Ch 6 Les sujets lecteurs aux prises avec les textes

Ch 7 Sujets scripteurs, sujets lecteurs

De grandes pistes de réflexion se dégagent de l’ensemble des articles :

L’analyse des pratique existantes

Plusieurs auteurs analysent l’évolution de la tradition scolaire de la lecture en montrant les tensions et les points de jonction entre la lecture sous contrainte et la lecture libre (V. Houdart-Mérot ; L. Maisonneuve), ils réfléchissent aussi à la place consubstantielle et féconde de la subjectivité dans l’acte de lecture (G. Langlade ; P. Demougin ; V. Jouve) et surtout dans le plaisir et le désir de lire.

Des typologies des lecteurs et des lectures

Des typologies de lecteurs ou de pratiques sont analysées qui peuvent nous aider à mieux comprendre le processus de lecture et les profils de lecteurs de nos élèves (A. Rouxel ; S. de Croix et J-L Dufays).

Des pistes pédagogiques à l’oral et à l’écrit

Des pistes pédagogiques sont proposées qui permettent d’accompagner la manifestation de cette subjectivité, la prise de conscience par les élèves de leur transformation en sujets-lecteurs et de leur liberté d’interprétation : écrits réactifs sous différentes formes : celle du journal de bord et de l’écriture d’invention (P. Demougin, V. Jouve, V. Houdart-Mérot), celle de débats interprétatifs qui sortent du commentaire convenu pour révéler la part subjective dans les interprétations singulières confrontées au texte (V. Jouve ; M. Lebrun).

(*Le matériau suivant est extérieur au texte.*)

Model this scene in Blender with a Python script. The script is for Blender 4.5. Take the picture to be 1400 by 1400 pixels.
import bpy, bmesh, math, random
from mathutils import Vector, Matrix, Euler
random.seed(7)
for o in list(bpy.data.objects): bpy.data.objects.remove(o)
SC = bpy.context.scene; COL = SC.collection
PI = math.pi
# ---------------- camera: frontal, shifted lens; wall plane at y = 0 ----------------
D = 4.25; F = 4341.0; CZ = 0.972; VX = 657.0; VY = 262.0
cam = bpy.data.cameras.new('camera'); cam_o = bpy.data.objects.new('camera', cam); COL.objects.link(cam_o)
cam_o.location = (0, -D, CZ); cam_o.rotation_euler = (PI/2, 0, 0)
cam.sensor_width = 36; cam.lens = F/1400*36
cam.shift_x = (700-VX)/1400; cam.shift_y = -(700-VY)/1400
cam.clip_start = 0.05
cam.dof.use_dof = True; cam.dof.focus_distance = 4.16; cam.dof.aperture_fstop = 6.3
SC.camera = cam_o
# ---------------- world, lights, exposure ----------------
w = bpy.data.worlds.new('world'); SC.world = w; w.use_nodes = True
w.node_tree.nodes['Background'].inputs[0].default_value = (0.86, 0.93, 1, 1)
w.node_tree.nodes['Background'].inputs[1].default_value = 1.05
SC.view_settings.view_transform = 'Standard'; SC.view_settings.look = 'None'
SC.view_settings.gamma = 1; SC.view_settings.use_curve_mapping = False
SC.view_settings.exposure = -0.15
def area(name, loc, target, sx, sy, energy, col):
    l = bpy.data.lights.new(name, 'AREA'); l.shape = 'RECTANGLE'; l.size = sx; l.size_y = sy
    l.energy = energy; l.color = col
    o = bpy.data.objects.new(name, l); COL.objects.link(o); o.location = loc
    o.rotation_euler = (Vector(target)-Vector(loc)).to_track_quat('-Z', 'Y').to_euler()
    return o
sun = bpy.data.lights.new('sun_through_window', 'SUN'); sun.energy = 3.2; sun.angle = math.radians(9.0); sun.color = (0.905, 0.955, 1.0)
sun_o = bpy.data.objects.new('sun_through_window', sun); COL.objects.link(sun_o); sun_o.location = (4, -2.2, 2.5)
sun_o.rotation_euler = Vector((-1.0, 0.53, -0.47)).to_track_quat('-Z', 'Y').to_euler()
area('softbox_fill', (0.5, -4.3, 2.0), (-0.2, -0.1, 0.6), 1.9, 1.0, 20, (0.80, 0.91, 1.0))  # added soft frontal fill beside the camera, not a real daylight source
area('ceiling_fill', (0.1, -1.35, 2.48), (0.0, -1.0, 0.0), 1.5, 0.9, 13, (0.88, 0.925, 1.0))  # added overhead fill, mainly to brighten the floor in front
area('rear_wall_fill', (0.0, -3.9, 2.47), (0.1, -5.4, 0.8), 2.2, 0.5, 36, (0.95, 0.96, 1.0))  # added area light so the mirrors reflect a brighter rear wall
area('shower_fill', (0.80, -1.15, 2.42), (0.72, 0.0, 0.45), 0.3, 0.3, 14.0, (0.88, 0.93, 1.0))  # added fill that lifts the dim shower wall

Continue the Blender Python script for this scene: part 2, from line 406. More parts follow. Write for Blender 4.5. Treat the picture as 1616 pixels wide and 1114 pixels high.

L’autobiographie du lecteur permet avec d’autres pratiques de favoriser des moments réflexifs sur sa propre pratique, autant de moments féconds qui améliorent les performances autant qu’ils participent à la construction d’une identité et de goûts littéraires (A. Rouxel, S. de Croix et J-L Dufays).

Le compte-rendu présent est lacunaire : tous les articles n’ont pas été mis en fiche et la sélection qui apparaît ici relève d’un choix purement subjectif. D’autre part, le résultat produit comporte toutes les limites d’un effort de synthèse qui nécessairement réduit la richesse et la précision des propos des auteurs. Néanmoins, nous espérons qu’il apportera assez de matière pour nourrir la réflexion de chacun et offrir des pistes de travail stimulantes.